YSU Gets $100K NEA Grant for Public Arts Project

YOUNGSTOWN, Ohio –The National Endowment for the Arts has awarded Youngstown State University a $100,000 grant to launch a public arts project in Youngstown.

The award is among the largest of 64 NEA Our Town grants — out of nearly 250 applicants across the nation — announced last month. The program supports creative projects to transform communities into places with the arts at their core. It is the largest grant that YSU has ever received from NEA.

“Receiving a grant from the National Endowment for the Arts is like winning the top prize in a funding contest,” said Mike Crist, interim dean of the YSU College of Creative Arts and Communications and one of the authors of the grant application.

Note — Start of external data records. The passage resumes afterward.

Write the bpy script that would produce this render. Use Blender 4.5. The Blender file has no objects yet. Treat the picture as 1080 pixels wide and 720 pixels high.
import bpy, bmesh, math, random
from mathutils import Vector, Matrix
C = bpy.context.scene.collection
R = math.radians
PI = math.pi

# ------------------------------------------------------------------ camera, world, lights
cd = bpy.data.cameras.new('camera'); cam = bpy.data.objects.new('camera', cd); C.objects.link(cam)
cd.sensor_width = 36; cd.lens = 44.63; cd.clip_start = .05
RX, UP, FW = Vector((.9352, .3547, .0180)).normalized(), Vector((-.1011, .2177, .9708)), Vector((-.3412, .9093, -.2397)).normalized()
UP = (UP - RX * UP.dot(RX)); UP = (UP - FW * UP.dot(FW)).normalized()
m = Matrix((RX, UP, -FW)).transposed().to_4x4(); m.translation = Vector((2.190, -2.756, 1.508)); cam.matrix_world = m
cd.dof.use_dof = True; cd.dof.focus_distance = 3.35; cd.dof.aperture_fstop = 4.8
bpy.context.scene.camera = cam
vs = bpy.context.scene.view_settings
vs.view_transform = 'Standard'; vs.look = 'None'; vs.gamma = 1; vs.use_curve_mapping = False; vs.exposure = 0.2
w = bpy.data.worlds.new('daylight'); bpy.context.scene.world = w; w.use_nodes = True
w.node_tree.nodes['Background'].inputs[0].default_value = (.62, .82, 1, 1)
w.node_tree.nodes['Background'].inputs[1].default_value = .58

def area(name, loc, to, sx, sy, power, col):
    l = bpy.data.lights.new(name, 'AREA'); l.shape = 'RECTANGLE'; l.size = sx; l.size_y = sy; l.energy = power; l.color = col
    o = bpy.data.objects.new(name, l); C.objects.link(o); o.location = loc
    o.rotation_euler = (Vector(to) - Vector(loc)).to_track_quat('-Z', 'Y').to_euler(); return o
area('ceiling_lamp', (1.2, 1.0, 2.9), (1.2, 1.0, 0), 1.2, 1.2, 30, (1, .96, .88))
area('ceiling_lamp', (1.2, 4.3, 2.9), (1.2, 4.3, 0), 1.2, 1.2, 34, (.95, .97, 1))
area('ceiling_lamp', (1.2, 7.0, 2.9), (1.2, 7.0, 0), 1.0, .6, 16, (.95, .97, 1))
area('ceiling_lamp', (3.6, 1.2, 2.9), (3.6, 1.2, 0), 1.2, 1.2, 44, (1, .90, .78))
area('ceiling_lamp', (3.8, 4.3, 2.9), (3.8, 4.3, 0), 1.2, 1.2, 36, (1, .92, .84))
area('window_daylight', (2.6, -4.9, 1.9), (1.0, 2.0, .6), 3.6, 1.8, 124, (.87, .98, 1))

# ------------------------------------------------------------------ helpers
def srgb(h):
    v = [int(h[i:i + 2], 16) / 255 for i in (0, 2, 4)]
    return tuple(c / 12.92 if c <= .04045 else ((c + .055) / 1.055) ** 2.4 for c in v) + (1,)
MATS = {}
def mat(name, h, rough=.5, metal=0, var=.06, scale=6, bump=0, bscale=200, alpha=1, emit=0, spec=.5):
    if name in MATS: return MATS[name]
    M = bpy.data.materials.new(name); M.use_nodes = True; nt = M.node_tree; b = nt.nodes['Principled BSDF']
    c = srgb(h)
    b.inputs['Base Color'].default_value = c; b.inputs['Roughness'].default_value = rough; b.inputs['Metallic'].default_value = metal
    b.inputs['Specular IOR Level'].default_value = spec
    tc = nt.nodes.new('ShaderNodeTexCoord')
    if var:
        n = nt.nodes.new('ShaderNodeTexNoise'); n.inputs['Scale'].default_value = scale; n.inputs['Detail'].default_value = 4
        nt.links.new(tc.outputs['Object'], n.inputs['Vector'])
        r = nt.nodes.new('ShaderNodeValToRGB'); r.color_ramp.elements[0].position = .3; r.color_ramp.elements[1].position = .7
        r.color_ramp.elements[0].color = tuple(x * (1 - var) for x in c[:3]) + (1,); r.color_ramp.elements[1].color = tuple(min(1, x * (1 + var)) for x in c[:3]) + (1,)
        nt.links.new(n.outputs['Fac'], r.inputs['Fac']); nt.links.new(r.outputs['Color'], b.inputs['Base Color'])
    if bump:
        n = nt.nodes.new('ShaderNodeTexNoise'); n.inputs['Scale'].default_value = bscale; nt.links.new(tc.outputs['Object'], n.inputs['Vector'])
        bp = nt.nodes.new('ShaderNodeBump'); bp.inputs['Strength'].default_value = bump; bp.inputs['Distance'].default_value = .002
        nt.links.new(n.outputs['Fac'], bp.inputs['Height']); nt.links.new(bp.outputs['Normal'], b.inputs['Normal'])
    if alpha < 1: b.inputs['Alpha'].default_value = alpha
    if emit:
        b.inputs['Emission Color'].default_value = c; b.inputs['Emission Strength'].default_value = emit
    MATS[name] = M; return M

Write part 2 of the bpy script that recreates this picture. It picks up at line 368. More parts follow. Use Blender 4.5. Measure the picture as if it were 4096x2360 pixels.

“The fact that this proposal was funded at this level is a stamp of approval for the goals we have set for arts engagement in our community. This grant will help us attract more external arts funding to the Mahoning Valley.”

The YSU project, which partners with arts, educational and philanthropic organizations throughout the region, is called INPLACE – Innovative Plan for Leveraging Arts through Community Engagement.

The project will focus on themes from planning initiatives developed from collaborations between the city of Youngstown, YSU, Kent State University, the Cleveland Urban Design Collaborative, the Economic Action Group and community development organizations.

Themes include way-finding, technology, parking, green infrastructure and lighting.

Partners in the project include the YSU College of Creative Arts and Communication, the YSU Regional Economic Development Initiative, YSU’s McDonough Museum of Art, the city of Youngstown “City of You” branding and marketing campaign, Kent State University’s College of Architecture and Environmental Design and Cleveland Urban Design Collaborative.

“The combination of these arts entities, along with growing public and private investment downtown and around campus, provides a powerful opportunity to involve citizens in shaping the future of the city,” Crist said. “This project is not limited to the creation and distribution of art but will act as an exploratory arm for community, economic and cultural development.”

Crist also acknowledged the support of the Youngstown Foundation, the Community Foundation of the Mahoning Valley, the Raymond John Wean Foundation, Kent State University, the Cleveland Urban Design Collaborative, and the Mahoning County Convention and Visitor’s Bureau.

The grant application was authored by Crist; Dominic C. Marchionda, city-university planner at YSU REDI; Leslie Brothers, professor of art and director of the McDonough Museum of Art at YSU; and R.J. Thompson, YSU professor of art.